The coverage of the Parisian riots in November was one of the most stark reminders of the bias of media coverage. The rioters were predominately described as 'youths' and the pictures of the riots consisted only of burnt-out buildings and dark shadows. The face's of the 'youths' were shown only in dark grainy pictures and most pictures consisted only of shadows. The contrast with the "white youths" of Cronulla (shown here) was obvious. The pictures on that riot are all crystal clear. And the MSM certainly had no problem using the word 'white'.

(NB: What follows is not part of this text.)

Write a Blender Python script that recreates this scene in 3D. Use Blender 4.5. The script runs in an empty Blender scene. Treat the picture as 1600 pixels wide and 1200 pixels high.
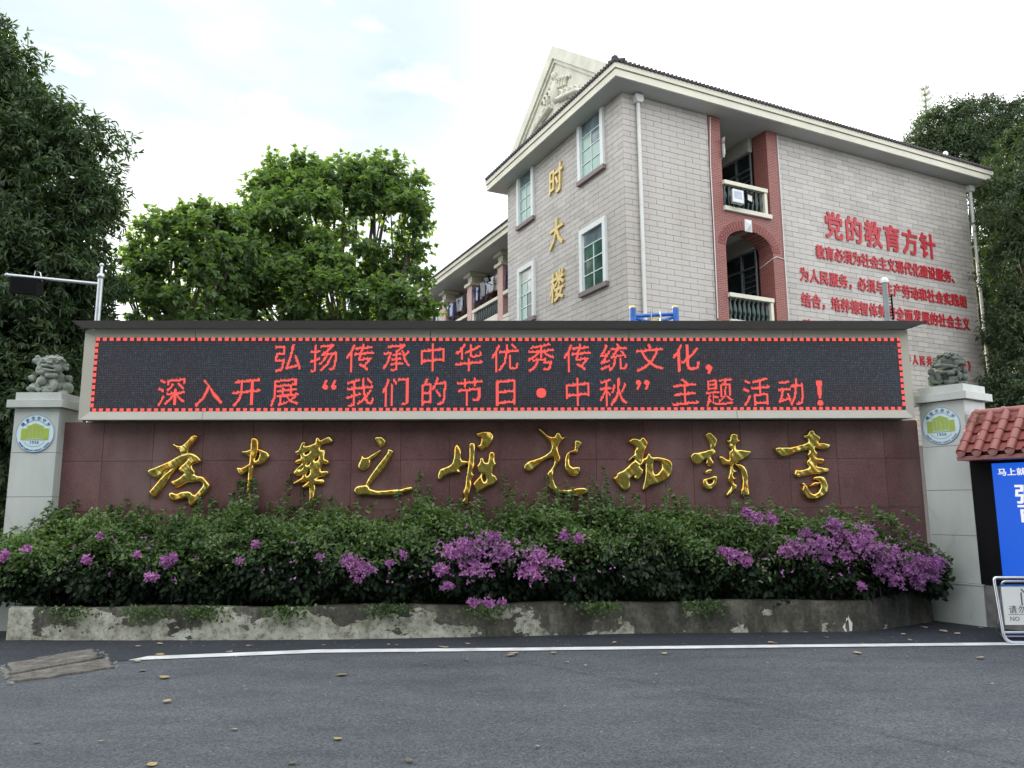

Now we have further disturbances in Paris. The original protests and strikes were typically French i.e. something as ludicrous as middle-class students protesting about employment law! However, there has been yet more of these bands of 'youths' appearing on the back of these protests and the lawlessness has reached even worse levels. The picture above shows riots in a park but in some of the papers today I have seen even clearer and graphic pictures of these 'youths'. One picture shows them stealing a woman's handbag and the face's are there for all to see whooping, delighted and gloating - like a pack of hunting dogs. They probably regarded the riots in the autumn as a sucess, and now any protest will be used as an excuse to defy the French state.

he two obvious conclusions that emanate from these pictures is that the French problem is the disaster of mass-immigration. And the correct and truthful word to describe these 'youths' is immigrant's. The reason why this word is never used in connection with these 'youths' in the MSM is fairly obvious, but it also proves the staggering bias that exists.


I have managed to locate the picture that sparked this article.

Friday, March 24, 2006

Returning to Blogging.

I am returning to Blogging. The main reason is that I evolved slightly different political ideas and cultural ideas, and these ideas are not really represented in enough quantity on the blogosphere. I will also try to concentrate more on the things that matter to me rather than the slightly spurious comments I have previously posted on this, and my previous blog.